The words that Shiffrin's ski coaches delivered to her before she pushed off in the second race turned out to be prophetic: "Ski like you ski. You're good enough.'"

In the encyclopedia of coaching, such simplistic advice is high praise for an 18-year-old. There's little denying that Shiffrin has earned it. She came into the Olympics having already won seven World Cup races in slalom, and she is fast gaining elite traction in the giant slalom too. So much success so fast has seemed improbable. And whether she could duplicate it on an Olympic stage was anyone's guess.

Now everyone knows the answer. And while the "next Lindsey Vonn" label still seems extremely premature, it's worth noting that Vonn made her Olympic debut at 17 in 2002 … but didn't win her first gold until her third Games — the 2010 Vancouver Games. It's also clear that the U.S. ski program intends to bring Shiffrin along slowly from here. She'll be a slalom and giant slalom specialist for at least the near future, until she's ready to take the next step to the far more punishing speed disciplines.
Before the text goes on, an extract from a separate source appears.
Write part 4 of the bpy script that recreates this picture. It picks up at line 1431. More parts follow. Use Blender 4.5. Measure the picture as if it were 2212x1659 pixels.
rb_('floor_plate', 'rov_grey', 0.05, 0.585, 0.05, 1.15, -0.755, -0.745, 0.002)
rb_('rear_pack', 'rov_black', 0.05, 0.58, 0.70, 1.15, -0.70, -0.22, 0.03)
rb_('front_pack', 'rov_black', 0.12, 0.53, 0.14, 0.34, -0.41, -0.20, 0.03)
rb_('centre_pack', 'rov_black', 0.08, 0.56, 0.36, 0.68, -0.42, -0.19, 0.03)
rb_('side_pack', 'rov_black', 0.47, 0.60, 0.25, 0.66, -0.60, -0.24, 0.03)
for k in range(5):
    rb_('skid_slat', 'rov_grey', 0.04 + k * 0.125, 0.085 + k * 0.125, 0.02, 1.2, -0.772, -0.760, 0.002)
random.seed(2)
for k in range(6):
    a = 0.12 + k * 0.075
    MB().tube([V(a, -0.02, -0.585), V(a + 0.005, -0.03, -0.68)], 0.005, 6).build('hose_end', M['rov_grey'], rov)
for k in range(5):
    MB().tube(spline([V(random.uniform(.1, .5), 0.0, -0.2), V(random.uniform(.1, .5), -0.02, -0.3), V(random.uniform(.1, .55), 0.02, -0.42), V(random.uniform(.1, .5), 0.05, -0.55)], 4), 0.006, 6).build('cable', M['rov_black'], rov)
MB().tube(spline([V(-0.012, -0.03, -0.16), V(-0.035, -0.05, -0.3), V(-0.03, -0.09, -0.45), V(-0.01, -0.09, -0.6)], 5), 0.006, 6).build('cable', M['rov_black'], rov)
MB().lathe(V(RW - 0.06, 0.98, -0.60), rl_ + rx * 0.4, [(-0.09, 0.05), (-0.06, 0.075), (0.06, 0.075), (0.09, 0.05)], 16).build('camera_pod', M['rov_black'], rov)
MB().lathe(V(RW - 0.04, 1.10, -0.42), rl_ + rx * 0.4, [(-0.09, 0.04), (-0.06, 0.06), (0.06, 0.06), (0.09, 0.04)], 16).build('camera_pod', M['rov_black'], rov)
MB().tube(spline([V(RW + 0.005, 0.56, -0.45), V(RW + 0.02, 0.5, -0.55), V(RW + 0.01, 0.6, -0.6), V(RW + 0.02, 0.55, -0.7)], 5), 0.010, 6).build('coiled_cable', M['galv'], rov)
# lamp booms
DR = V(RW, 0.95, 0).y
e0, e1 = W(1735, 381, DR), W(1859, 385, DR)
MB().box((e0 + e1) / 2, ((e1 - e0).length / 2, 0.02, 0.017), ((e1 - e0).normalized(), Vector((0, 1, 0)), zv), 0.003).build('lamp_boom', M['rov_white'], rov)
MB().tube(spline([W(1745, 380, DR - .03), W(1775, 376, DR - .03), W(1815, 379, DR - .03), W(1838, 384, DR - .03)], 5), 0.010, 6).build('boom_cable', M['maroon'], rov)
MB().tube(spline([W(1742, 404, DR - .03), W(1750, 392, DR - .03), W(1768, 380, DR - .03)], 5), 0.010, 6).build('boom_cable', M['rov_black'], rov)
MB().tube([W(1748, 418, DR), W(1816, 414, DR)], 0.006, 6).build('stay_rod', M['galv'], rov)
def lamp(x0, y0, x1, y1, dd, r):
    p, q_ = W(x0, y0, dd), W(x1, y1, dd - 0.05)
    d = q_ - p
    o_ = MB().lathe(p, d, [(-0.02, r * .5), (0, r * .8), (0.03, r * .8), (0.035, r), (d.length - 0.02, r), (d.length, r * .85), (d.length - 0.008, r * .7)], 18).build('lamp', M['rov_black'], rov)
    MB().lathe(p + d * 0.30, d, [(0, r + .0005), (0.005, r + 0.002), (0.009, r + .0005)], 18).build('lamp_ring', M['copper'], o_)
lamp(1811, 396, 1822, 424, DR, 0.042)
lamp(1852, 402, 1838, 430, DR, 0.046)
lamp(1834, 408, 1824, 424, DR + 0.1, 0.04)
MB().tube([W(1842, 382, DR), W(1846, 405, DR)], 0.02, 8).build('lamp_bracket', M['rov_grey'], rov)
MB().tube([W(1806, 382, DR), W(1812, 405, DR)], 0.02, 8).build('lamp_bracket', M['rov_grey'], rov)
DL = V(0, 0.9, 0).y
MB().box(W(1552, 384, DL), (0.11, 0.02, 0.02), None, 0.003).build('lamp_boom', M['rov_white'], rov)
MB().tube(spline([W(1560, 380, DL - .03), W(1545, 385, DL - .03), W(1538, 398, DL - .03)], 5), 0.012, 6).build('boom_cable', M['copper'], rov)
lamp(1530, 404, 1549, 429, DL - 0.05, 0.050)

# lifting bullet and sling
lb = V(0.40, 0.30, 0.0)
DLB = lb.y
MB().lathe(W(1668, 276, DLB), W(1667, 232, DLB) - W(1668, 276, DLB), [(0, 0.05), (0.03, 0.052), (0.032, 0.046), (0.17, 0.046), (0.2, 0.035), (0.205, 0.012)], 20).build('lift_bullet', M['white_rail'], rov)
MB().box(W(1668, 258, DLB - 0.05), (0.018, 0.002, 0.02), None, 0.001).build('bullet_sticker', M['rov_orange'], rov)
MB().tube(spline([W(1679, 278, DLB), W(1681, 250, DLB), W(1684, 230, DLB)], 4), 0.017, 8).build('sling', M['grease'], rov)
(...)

Such patience isn't likely to extend to the media, who are already smitten with Shiffrin's demeanor and confidence — and now her Olympic results. It's not just the American media, either. And she's being compared not just to Vonn. One foreign reporter asked Shiffrin on Friday night what she thought of being considered a young Tina Maze, the 30-year-old Slovenian star who has won two gold medals in Sochi and is the No. 1-ranked skier in the world.

"People have said I'm the next Lindsey Vonn several times, and it's the same thing with being the young Tina Maze or whoever," Shiffrin said. "It's amazing to be compared to them. I'm really honored to have that comparison. But I also — I don't want to be the young Tina Maze or the next Lindsey Vonn. I want to be Mikaela Shiffrin. Hopefully, this gold medal is going to prove that."

Only time will tell. After Shiffrin leaves Sochi, she'll draw more attention than she's ever experienced, which will pull her in different directions. Pfeifer said Friday, "The volume she trains, she probably is 25 already [in ski years]." Now the question will be whether she can maintain that same focus and intensity after tasting Olympic success so quickly.

[Related: Ted Ligety becomes first American to win gold in men's giant slalom]

Pressed on that point, Shiffrin brushed off the notion that anything changes.

"I've just got to keep going," she said. "It's an amazing feeling to win an Olympic gold. It's going to be something that I chalk up as one of my favorite experiences for the rest of my life. But my life's not over yet."